++++ Records for the exercise

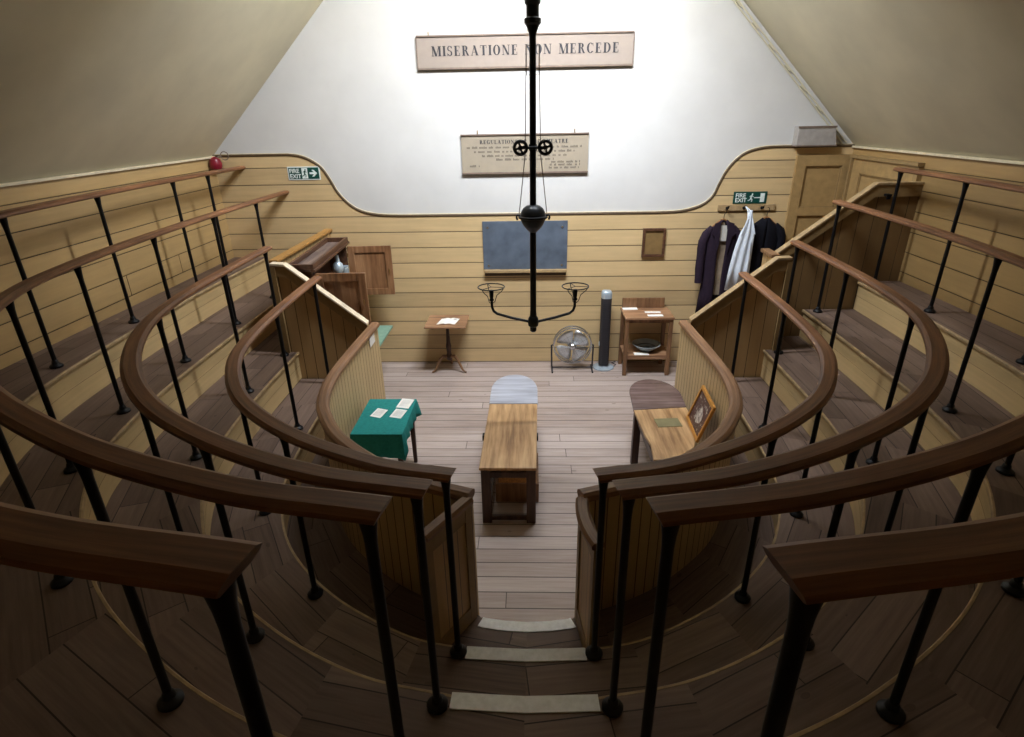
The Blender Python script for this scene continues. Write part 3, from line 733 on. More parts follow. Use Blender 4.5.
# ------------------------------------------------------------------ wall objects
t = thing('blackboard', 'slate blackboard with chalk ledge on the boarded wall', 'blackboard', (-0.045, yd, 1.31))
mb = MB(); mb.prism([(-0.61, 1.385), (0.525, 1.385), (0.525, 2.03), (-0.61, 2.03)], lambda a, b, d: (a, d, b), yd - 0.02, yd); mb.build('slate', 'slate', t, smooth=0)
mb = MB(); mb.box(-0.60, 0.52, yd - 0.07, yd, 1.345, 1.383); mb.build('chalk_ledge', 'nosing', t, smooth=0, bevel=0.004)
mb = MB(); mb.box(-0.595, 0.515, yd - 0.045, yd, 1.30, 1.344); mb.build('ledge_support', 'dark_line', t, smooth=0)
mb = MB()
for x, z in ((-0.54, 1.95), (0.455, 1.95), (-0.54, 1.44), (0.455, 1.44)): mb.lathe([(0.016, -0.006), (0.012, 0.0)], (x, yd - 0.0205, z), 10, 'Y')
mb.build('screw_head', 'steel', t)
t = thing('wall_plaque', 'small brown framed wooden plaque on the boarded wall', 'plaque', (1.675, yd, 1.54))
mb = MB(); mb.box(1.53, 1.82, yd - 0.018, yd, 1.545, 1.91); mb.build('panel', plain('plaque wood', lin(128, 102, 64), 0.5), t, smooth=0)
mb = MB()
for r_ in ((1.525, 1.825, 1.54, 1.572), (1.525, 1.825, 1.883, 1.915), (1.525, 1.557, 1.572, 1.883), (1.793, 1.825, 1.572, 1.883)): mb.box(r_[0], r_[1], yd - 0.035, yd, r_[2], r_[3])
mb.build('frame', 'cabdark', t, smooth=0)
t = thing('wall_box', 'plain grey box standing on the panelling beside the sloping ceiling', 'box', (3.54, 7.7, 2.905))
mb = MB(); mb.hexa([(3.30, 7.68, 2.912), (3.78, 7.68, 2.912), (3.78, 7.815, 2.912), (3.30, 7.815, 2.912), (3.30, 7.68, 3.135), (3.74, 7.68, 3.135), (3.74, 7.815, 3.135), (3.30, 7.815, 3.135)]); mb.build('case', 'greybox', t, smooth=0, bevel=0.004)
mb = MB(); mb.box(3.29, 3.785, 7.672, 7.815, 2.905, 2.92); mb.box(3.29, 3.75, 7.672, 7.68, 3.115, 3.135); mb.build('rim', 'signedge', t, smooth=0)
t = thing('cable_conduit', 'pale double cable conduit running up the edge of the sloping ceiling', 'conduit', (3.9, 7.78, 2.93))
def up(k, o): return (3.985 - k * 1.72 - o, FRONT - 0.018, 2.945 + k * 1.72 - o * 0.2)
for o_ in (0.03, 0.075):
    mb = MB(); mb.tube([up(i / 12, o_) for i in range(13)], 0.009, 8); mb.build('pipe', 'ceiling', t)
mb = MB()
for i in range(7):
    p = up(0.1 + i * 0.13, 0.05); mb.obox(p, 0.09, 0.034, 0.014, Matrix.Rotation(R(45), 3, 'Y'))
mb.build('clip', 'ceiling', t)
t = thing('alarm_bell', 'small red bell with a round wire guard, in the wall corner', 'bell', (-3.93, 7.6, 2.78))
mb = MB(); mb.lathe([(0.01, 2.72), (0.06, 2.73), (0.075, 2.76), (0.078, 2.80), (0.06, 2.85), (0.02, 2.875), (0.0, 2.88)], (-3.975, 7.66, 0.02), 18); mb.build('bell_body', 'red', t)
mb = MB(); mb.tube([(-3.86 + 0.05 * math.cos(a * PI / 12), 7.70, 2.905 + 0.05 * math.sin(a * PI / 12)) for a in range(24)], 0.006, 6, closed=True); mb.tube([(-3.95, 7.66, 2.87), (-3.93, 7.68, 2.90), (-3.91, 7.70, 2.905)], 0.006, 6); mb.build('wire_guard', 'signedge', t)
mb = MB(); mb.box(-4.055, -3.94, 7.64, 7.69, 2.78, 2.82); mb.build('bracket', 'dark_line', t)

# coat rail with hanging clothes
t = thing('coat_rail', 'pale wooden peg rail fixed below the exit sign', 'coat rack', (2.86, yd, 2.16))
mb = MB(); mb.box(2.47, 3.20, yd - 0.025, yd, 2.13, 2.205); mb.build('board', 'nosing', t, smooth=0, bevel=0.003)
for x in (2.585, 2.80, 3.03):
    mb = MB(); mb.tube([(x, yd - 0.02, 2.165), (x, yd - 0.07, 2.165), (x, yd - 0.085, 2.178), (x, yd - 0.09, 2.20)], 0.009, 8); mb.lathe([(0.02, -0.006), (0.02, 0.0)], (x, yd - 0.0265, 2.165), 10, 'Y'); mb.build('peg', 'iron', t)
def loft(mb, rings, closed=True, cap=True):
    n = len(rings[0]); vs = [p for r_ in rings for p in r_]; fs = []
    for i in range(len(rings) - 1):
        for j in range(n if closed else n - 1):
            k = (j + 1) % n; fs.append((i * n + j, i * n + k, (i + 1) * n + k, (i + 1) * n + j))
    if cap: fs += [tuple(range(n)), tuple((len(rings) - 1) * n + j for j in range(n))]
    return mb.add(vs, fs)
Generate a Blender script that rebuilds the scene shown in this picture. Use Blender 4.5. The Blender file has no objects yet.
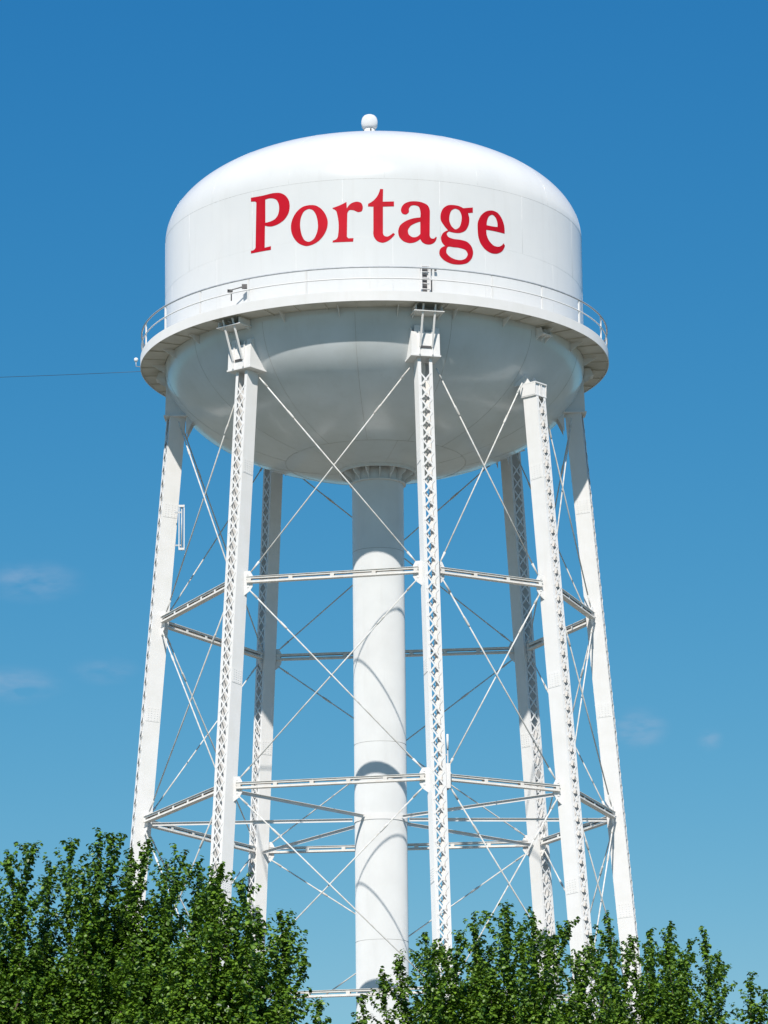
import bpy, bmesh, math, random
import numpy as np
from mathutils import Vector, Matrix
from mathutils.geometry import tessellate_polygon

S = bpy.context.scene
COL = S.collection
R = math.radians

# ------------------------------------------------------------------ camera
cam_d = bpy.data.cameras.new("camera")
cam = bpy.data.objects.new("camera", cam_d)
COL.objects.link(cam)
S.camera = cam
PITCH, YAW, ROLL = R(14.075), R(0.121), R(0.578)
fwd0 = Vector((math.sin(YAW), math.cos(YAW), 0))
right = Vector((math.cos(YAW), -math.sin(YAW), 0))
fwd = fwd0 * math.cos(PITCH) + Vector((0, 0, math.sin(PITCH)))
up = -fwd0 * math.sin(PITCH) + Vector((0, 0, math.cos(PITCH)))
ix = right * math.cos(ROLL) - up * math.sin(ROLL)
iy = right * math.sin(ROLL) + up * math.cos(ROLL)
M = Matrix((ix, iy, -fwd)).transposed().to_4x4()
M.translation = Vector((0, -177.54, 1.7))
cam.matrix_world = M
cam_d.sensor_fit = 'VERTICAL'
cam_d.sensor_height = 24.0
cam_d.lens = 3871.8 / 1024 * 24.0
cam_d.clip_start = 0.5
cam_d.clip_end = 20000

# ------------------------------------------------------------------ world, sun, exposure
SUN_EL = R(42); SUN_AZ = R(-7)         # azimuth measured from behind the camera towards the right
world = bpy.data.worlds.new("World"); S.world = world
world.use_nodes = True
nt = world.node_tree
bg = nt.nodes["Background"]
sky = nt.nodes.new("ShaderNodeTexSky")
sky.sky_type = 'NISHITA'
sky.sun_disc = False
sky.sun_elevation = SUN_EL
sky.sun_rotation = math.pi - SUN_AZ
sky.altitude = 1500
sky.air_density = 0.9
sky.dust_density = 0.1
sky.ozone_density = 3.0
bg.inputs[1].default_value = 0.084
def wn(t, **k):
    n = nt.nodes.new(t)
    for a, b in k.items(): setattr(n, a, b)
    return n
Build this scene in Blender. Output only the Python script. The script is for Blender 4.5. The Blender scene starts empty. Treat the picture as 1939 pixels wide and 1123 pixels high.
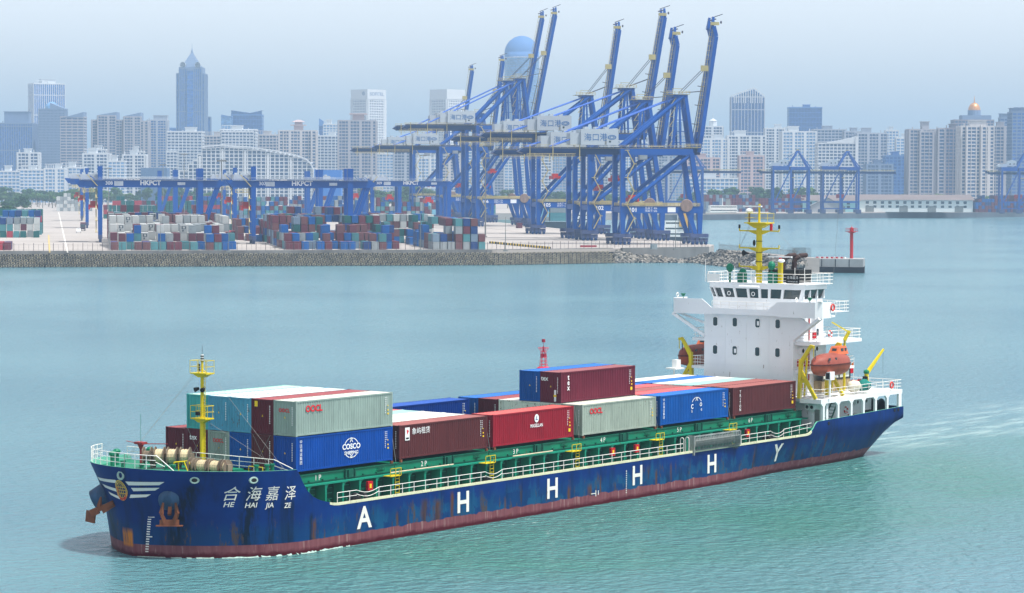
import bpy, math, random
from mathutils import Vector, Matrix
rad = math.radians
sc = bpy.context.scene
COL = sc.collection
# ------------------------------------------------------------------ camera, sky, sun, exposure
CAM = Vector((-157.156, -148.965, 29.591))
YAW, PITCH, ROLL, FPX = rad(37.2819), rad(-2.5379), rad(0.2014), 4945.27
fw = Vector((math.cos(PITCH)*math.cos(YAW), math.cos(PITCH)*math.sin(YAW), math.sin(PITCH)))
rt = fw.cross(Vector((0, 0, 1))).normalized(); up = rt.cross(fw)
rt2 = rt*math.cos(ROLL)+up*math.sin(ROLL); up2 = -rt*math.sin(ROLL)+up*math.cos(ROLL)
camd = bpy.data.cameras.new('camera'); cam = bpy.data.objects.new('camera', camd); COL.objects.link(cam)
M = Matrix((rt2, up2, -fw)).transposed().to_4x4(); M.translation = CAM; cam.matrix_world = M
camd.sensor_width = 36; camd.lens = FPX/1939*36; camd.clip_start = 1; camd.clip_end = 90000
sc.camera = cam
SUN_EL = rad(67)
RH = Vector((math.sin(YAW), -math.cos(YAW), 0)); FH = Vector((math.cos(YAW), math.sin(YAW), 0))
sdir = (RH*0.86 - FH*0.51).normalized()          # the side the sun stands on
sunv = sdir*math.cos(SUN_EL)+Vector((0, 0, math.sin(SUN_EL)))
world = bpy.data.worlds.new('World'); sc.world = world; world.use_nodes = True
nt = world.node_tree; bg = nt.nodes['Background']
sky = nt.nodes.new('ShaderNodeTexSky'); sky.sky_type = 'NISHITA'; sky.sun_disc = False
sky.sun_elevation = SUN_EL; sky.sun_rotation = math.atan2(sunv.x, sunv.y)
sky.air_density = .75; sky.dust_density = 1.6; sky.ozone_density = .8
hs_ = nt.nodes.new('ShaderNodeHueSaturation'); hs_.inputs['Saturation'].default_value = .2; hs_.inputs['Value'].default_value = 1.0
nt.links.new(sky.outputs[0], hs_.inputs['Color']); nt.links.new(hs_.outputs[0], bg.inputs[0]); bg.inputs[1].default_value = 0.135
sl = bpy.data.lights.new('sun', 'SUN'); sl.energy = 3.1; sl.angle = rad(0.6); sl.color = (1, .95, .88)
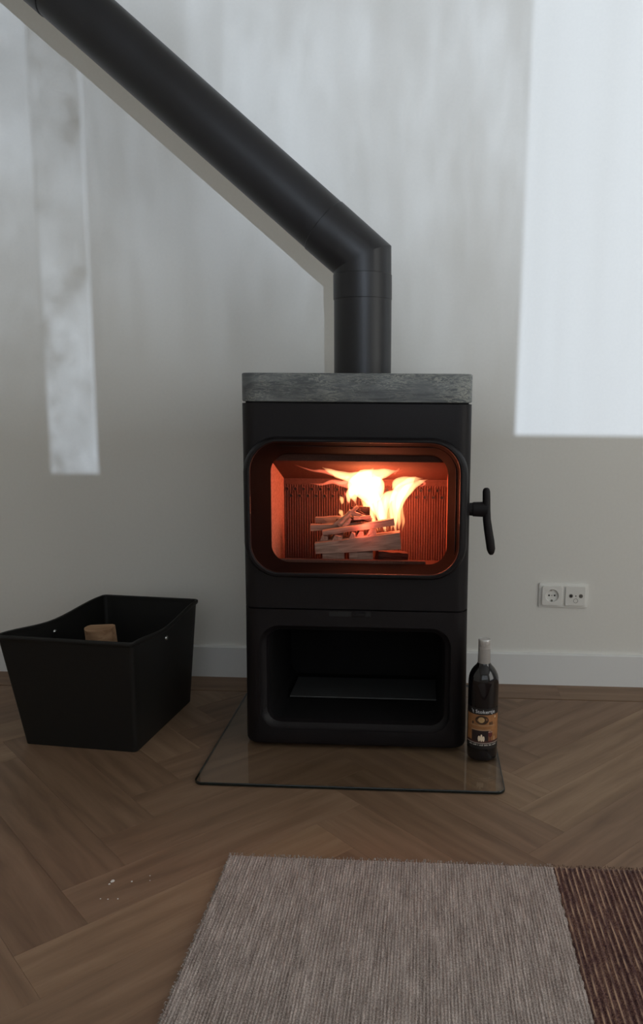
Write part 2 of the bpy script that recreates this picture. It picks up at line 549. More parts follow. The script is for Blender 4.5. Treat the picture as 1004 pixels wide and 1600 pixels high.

++++++++

Exercise objective -> Give again, word for word, the part that opens with the line containing "Generate a Blender" and closes with the one containing "R = math.radians". Include both of those lines and skip all pictures.

Result below ->
Generate a Blender script that rebuilds the scene shown in this picture. Use Blender 4.5. The Blender file has no objects yet.
import bpy, bmesh, math, random
import numpy as np
from mathutils import Vector, Matrix
from mathutils.geometry import tessellate_polygon

S = bpy.context.scene
COL = S.collection
R = math.radians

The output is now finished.